Attach an oscilloscope to the A and B encoder outputs and rotate the motor shaft slowly by hand — a clean 90°-phase-offset square wave on both channels with no dropouts or amplitude variations indicates a healthy encoder and cable.

Erratic signals point to cable damage, connector intermittence, or a degrading optical disc inside the encoder.

If the cable and connector check clean but the oscilloscope shows signal quality issues under rotation, the encoder requires replacement.

Q4: The encoder is in a red plastic cap — how is the cap removed and the encoder accessed for replacement?

The red plastic cap clips or screws onto the rear of the motor frame, enclosing the encoder assembly and cable entry. Removal typically requires releasing the cap's retention fasteners or clips (exact design varies by motor model) and then carefully separating the encoder disc assembly from the motor shaft coupling.
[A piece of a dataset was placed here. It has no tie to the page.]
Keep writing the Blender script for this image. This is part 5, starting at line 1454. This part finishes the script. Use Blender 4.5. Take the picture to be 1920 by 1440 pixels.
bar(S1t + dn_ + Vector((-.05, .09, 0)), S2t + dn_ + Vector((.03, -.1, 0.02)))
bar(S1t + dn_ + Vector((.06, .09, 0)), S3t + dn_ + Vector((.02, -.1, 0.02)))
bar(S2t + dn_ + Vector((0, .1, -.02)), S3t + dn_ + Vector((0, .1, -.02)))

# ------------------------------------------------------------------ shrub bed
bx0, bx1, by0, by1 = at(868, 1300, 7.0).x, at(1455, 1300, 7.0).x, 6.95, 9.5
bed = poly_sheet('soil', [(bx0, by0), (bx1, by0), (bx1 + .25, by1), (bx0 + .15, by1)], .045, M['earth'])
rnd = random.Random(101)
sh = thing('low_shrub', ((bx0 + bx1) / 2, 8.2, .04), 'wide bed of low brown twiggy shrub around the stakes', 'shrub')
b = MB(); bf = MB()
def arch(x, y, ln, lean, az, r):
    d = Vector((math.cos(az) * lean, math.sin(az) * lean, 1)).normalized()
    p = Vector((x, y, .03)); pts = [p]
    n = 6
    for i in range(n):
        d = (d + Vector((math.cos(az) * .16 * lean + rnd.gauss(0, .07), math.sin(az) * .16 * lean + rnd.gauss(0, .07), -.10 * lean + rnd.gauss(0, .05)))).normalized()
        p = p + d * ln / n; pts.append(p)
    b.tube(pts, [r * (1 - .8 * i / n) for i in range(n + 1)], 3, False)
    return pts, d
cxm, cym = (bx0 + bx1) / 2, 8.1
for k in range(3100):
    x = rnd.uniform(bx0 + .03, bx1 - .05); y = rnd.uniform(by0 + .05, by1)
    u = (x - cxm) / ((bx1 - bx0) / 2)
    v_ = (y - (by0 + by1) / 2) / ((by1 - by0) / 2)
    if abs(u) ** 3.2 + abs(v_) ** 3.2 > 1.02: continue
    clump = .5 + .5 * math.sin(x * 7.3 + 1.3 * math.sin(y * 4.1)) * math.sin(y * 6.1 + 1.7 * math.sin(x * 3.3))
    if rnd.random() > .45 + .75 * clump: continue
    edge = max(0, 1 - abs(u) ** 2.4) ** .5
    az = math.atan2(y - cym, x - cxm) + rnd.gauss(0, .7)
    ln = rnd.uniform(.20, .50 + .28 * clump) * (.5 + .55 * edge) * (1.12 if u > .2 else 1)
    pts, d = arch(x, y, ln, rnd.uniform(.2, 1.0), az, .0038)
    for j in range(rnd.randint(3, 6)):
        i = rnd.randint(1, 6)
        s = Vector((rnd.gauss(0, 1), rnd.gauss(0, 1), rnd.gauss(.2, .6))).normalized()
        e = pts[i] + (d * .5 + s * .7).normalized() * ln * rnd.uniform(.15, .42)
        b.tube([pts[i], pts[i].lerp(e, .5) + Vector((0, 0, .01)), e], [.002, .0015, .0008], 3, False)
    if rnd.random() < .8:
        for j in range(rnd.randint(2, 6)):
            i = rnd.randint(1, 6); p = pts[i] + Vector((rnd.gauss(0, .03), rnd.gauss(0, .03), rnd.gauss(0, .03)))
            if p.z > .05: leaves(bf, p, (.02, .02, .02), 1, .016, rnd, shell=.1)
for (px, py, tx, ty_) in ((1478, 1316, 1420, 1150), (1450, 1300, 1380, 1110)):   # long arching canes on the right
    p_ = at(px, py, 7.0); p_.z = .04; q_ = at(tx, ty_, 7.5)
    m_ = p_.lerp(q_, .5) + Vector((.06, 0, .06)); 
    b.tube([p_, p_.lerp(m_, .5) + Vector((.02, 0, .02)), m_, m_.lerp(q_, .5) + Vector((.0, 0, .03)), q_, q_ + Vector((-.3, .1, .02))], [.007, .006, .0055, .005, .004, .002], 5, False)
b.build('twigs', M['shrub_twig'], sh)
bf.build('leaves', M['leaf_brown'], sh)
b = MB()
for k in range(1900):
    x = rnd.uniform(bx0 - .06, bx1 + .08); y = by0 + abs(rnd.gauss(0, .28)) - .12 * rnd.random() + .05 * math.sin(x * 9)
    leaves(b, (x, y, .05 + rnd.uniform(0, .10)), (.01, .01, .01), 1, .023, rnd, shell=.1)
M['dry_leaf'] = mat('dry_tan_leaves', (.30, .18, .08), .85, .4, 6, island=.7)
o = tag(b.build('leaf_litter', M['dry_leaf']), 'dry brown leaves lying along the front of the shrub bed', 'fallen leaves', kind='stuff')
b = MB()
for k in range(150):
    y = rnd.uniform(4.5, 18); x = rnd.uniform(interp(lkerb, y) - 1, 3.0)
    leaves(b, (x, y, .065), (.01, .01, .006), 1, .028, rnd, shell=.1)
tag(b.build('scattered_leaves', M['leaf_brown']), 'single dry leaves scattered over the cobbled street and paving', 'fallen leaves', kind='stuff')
The coupling method varies — some use an Oldham coupling that tolerates minor shaft misalignment; others use a direct spline or key engagement.

Consult the motor's maintenance documentation for the specific disassembly sequence, particularly the sequence for removing the encoder from the shaft coupling without damaging the disc.

Forcing the cap or encoder body without following the correct removal sequence risks cracking the optical disc, which is an irreversible fault.

Q5: Is the A860-0316-T101 compatible with the same amplifiers as the A860-0346-T101 (Serial A encoder)?

No. The T101 is an incremental encoder; the A860-0346-T101 is a Serial A absolute encoder.

These two encoder types communicate with the servo amplifier through fundamentally different interfaces — the incremental encoder uses discrete A/B/Z differential signal lines, while the Serial A encoder uses a proprietary high-speed serial protocol.

A servo amplifier designed for a Serial A encoder cannot directly accept the incremental A/B/Z signals from the T101, and vice versa.

Motor and encoder generations are matched sets; always confirm the full system — motor, encoder, amplifier, and CNC — are from compatible generations before ordering replacement parts.